Aufgrund dieser enormen Probleme hat das Europäische Parlament Ende 2014 den Aktionsplan der Europäischen Kommission entschlossen. Diesem Plan nach soll die Stahlindustrie dabei unterstützt werden, die aktuellen Herausforderungen zu bewältigen und durch die Förderung von Innovation, Wachstum und Beschäftigung das Fundament für die künftige Wettbewerbsfähigkeit legen. Es soll sichergestellt werden, dass die EU-Stahlproduzenten einen fairen Zugang zu Dritthandelsländern erhalten, sowie die Nachfrage nach innereuropäischen Stahlhandel angekurbelt werden. Umweltfreundliche Innovationen, Energieeffizienz und nachhaltige Produktionsprozesse sind bedeutend für den Erhalt von Stahlerzeugnissen, die wiederum von grundlegender Bedeutung für andere europäische Schlüsselindustrien sind. Der Aktionsplan sieht ebenfalls gezielte Maßnahmen zur Sicherung der Beschäftigung in der Stahlindustrie sowie die Sicherung der Attraktivität und hochqualifizierter Arbeitskräfte in Europa vor.

Die Forderungen des Stahlaktionsplan sind gute Ansätze, die für uns als Jusos einhergehen müssen sind mit Investitionen in die Zukunft und allem voran Erhalt der Industrieregion des Ruhrgebietes. Wir solidarisieren uns mit den Forderungen der IG Metall und den Gewerkschaften, die am Stahl-Aktionstag ein starkes Zeichen gesetzt haben.

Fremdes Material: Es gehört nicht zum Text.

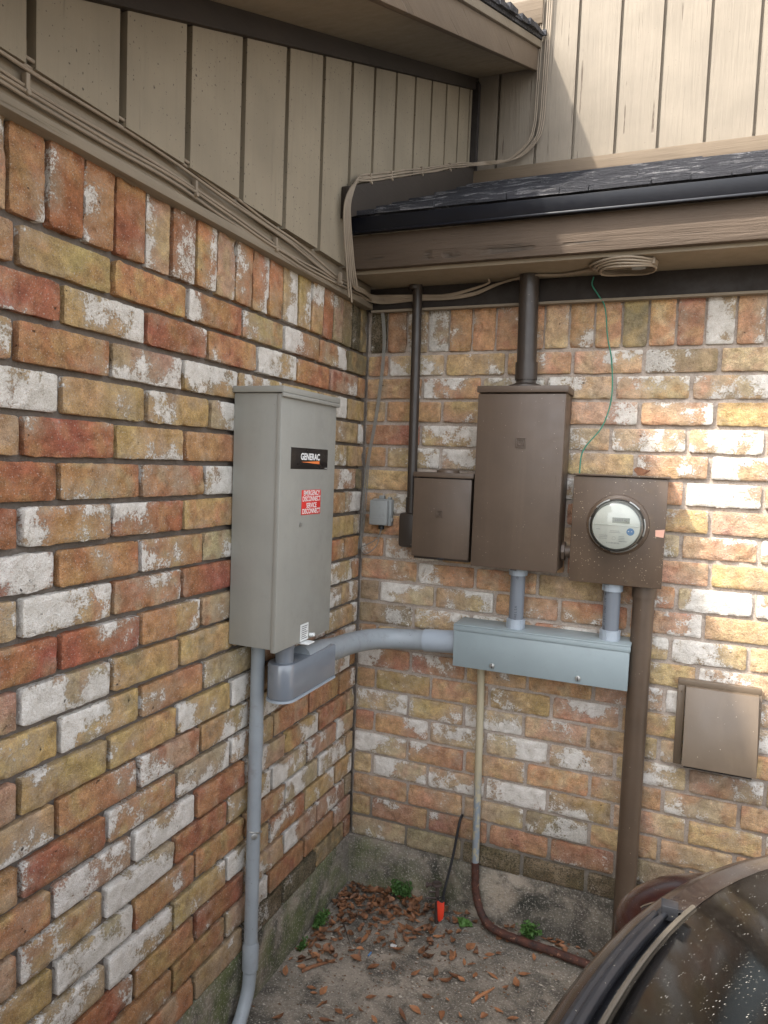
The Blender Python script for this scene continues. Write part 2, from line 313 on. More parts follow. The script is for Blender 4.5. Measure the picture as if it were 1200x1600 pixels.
# measured head joints (distance from the corner) and brick colours, course by course
RL=[[0.1369, 0.3283, 0.5253, 0.7134, 0.9155, 1.1231, 1.3229, 1.5214, 1.7199, 1.9184, 2.1169, 2.3153, 2.5138, 2.7123, 2.9108, 3.1093], [0.059, 0.2543, 0.4506, 0.647, 0.8426, 1.0343, 1.2341, 1.4326, 1.6311, 1.8296, 2.0281, 2.2266, 2.4251, 2.6235, 2.822, 3.0205], [0.1299, 0.3284, 0.5269, 0.7253, 0.9245, 1.1253, 1.3246, 1.5231, 1.7216, 1.92, 2.1185, 2.317, 2.5155, 2.714, 2.9125, 3.111], [0.0365, 0.235, 0.4335, 0.632, 0.8305, 1.0318, 1.2367, 1.4352, 1.6336, 1.8321, 2.0306, 2.2291, 2.4276, 2.6261, 2.8245, 3.023], [0.1199, 0.3183, 0.5168, 0.7153, 0.9138, 1.1117, 1.3135, 1.512, 1.7105, 1.909, 2.1075, 2.3059, 2.5044, 2.7029, 2.9014, 3.0999], [0.0474, 0.2459, 0.4444, 0.6429, 0.8414, 1.0445, 1.2392, 1.4377, 1.6362, 1.8347, 2.0332, 2.2317, 2.4301, 2.6286, 2.8271, 3.0256], [0.1217, 0.3202, 0.5186, 0.7171, 0.9156, 1.1187, 1.3164, 1.5149, 1.7133, 1.9118, 2.1103, 2.3088, 2.5073, 2.7058, 2.9043, 3.1027], [0.0492, 0.2477, 0.4461, 0.6446, 0.8431, 1.0431, 1.2432, 1.4417, 1.6402, 1.8387, 2.0371, 2.2356, 2.4341, 2.6326, 2.8311, 3.0296], [0.1194, 0.3178, 0.5163, 0.7148, 0.9133, 1.1138, 1.3157, 1.5142, 1.7127, 1.9112, 2.1097, 2.3081, 2.5066, 2.7051, 2.9036, 3.1021], [0.0522, 0.2506, 0.4491, 0.6476, 0.8461, 1.0381, 1.2365, 1.4349, 1.6334, 1.8319, 2.0304, 2.2289, 2.4274, 2.6258, 2.8243, 3.0228], [0.1234, 0.3219, 0.5204, 0.7189, 0.9174, 1.1153, 1.3163, 1.5147, 1.7132, 1.9117, 2.1102, 2.3087, 2.5072, 2.7056, 2.9041, 3.1026], [0.0367, 0.2352, 0.4336, 0.6321, 0.8306, 1.0348, 1.2337, 1.4322, 1.6307, 1.8292, 2.0276, 2.2261, 2.4246, 2.6231, 2.8216, 3.0201], [0.1276, 0.326, 0.5245, 0.723, 0.9215, 1.1193, 1.3168, 1.5153, 1.7138, 1.9123, 2.1108, 2.3092, 2.5077, 2.7062, 2.9047, 3.1032], [0.0447, 0.2431, 0.4416, 0.6401, 0.8386, 1.0371, 1.2392, 1.4377, 1.6361, 1.8346, 2.0331, 2.2316, 2.4301, 2.6286, 2.8271, 3.0255], [0.1233, 0.3218, 0.5203, 0.7188, 0.9172, 1.1218, 1.3137, 1.5122, 1.7107, 1.9092, 2.1077, 2.3062, 2.5046, 2.7031, 2.9016, 3.1001], [0.056, 0.2545, 0.453, 0.6515, 0.85, 1.0485, 1.2474, 1.4459, 1.6444, 1.8429, 2.0414, 2.2399, 2.4383, 2.6368, 2.8353, 3.0338], [0.1276, 0.3261, 0.5245, 0.723, 0.9215, 1.1259, 1.3143, 1.5128, 1.7113, 1.9098, 2.1082, 2.3067, 2.5052, 2.7037, 2.9022, 3.1007], [0.0512, 0.2496, 0.4481, 0.6466, 0.8451, 1.0436, 1.2407, 1.4391, 1.6376, 1.8361, 2.0346, 2.2331, 2.4316, 2.6301, 2.8285, 3.027], [0.1277, 0.3262, 0.5246, 0.7231, 0.9216, 1.117, 1.3155, 1.514, 1.7124, 1.9109, 2.1094, 2.3079, 2.5064, 2.7049, 2.9033, 3.1018], [0.0476, 0.2461, 0.4446, 0.6431, 0.8416, 1.0401, 1.2386, 1.437, 1.6355, 1.834, 2.0325, 2.231, 2.4295, 2.6279, 2.8264, 3.0249], [0.1261, 0.3246, 0.5231, 0.7216, 0.9201, 1.1185, 1.317, 1.5155, 1.714, 1.9125, 2.111, 2.3095, 2.5079, 2.7064, 2.9049, 3.1034], [0.0476, 0.2461, 0.4446, 0.6431, 0.8416, 1.0401, 1.2386, 1.437, 1.6355, 1.834, 2.0325, 2.231, 2.4295, 2.6279, 2.8264, 3.0249]]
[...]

Wir müssen die Arbeitnehmer*innen schützen, indem gute Arbeitsplätze nicht nur bestehen bleiben und qualitativ verbessert werden. Neue hochwertige Arbeitsstellen müssen entstehen. Die Ausbildung von Fachkräften genießt ein hohes internationales Ansehen – die Qualität muss nicht nur aufrechterhalten werden, sondern sollte auch unter Aspekten des Arbeitnehmer*innenschutzes durch die schwere Arbeitsbelastung in den Fokus gerückt werden. Wir fordern Antidumpingmaßnahmen sowie den Zugang zu einem fairen Markt ein. Wir dürfen den Klimaschutz nicht außer Acht lassen, dennoch muss das ET-System bezüglich der Effizienz überdacht werden. Durch massive staatliche Forschungs- und Entwicklungsförderung für Technologien zur CO2-Minimierung und Reduzierung der Energiekosten sollten Unternehmen Anreize gemacht werden. Für den Klimaschutz einzustehen ist immens wichtig, jedoch sollte die europäische Stahlindustrie, die in diesen Schutz investiert, nicht bestraft werden. Wir betonen an dieser Stelle unsere Forderung nach neuen Initiativen für eine faire globale Handelsordnung, in der für alle gleiche Rahmenbedingungen und soziale wie ökologische Standards gelten.

Als NRWJusos fordern wir umfassende Zukunftsinvestitionen: Sonst verfallen Krankenhäuser, Schulen, Verkehrs- und Transportwege – auch die Grundlagen für eine nachhaltige Industrie. Um den sozial-ökologischen Umbau voranzutreiben, dürfen wir die moderne Schwerindustrie nicht gefährden. Stahl ist Zukunft. Und die Zukunft gibt es nicht für lau!